Local News

Giese Chapel a Tradition for Generations

(La Porte, IN) - Seeing a mechanical miniature church built as a promise to God remains a Christmas tradition for some people who saw it as a child in LaPorte.

 

Chuck Link hadn’t seen the Giese Chapel in 60 years but was determined to do so during his trip back to LaPorte for the funeral of his father who was just six weeks from turning 100.

 

“I’m glad I did.  It brings back a lot of memories,” he said.

 

Link, 70, of Goshen said he was overcome with joy from seeing how well the seven-foot high church, full of parishioners made of wood, still looks and functions.

 

“I’m elated to see it preserved,” he said.

 

Betty Hildebrandt of LaPorte said her mother and father took her annually to see the church on Christmas Eve while she was growing up in the 1970s.
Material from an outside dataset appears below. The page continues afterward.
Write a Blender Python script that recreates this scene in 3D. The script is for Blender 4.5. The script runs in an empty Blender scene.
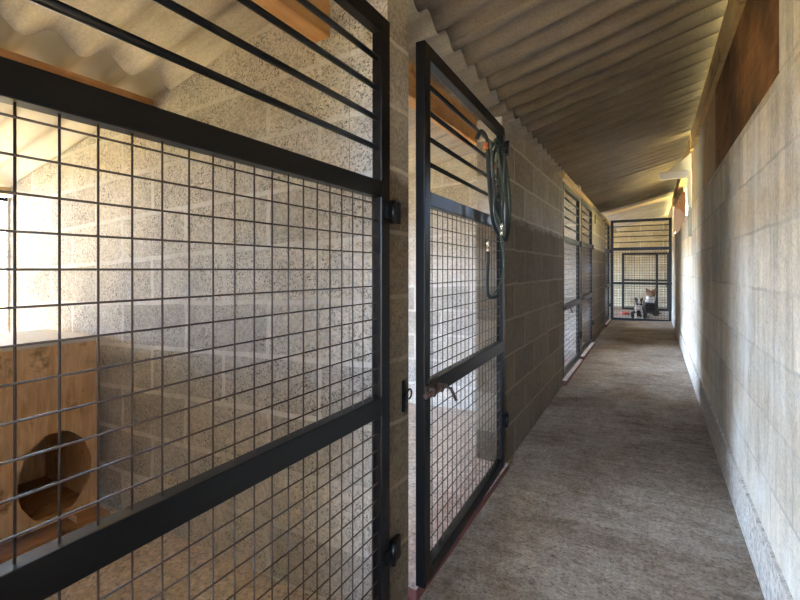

She gushed about the memories triggered by looking not only at the miniature New England-style church but similar looking real churches during her travels.

 

“To this day, little white churches just mean Christmas to me just because of this church,” she said.

 

According to local historians, Otto Giese spent Christmas in 1944 serving the country in Belgium as a soldier during World War II. With shells and bombs from the Germans exploding, he quickly made a vow to God that, if he made it back home alive, he would do something to remember and preserve the true spirit of Christmas.

 

Soon, he found himself in the five-week-long Battle of the Bulge, the last major German offensive of the war in Europe that led to Germany’s defeat.

 

In 1947, Giese fulfilled his promise by making the church, featuring an altar, pulpit, chandeliers, a balcony, and pews on the inside, as well as stained glass windows.

 

Giese placed it on the lawn of his funeral home on Harrison Street, where it was visited by an estimated 10,000 people during the first holiday season it was on display.

 

Christmas music played from within the church twice a day every Sunday. Tiny electric lights were added to the chandeliers the following year. In 1950, a conveyor system allowing robed wooden choir members holding candles to move down the aisle was added.

 

He later added a moving wooden pastor who enters the altar and turns toward the congregation before delivering a sermon. The voice of the pastor is of the late Ken Coe, once the longtime owner of radio stations WLOI and WCOE in LaPorte.

 

After retiring in 1978, Giese donated the church to the LaPorte County Historical Society Museum, where electrical experts and other professional volunteers have kept it maintained over the years.

 

Giese was 90 when he ultimately passed away in 2002.

 

Museum Director Danielle Adams said the church, on display year-round, sees the most visitors during the Christmas season. She remembers seeing the church during a school field trip to the museum in third grade roughly 16 years ago.

 

“I thought it was the coolest thing. I loved doll houses and I loved not playing with the dolls. I liked setting them up. This is like that on a huge scale,” she said.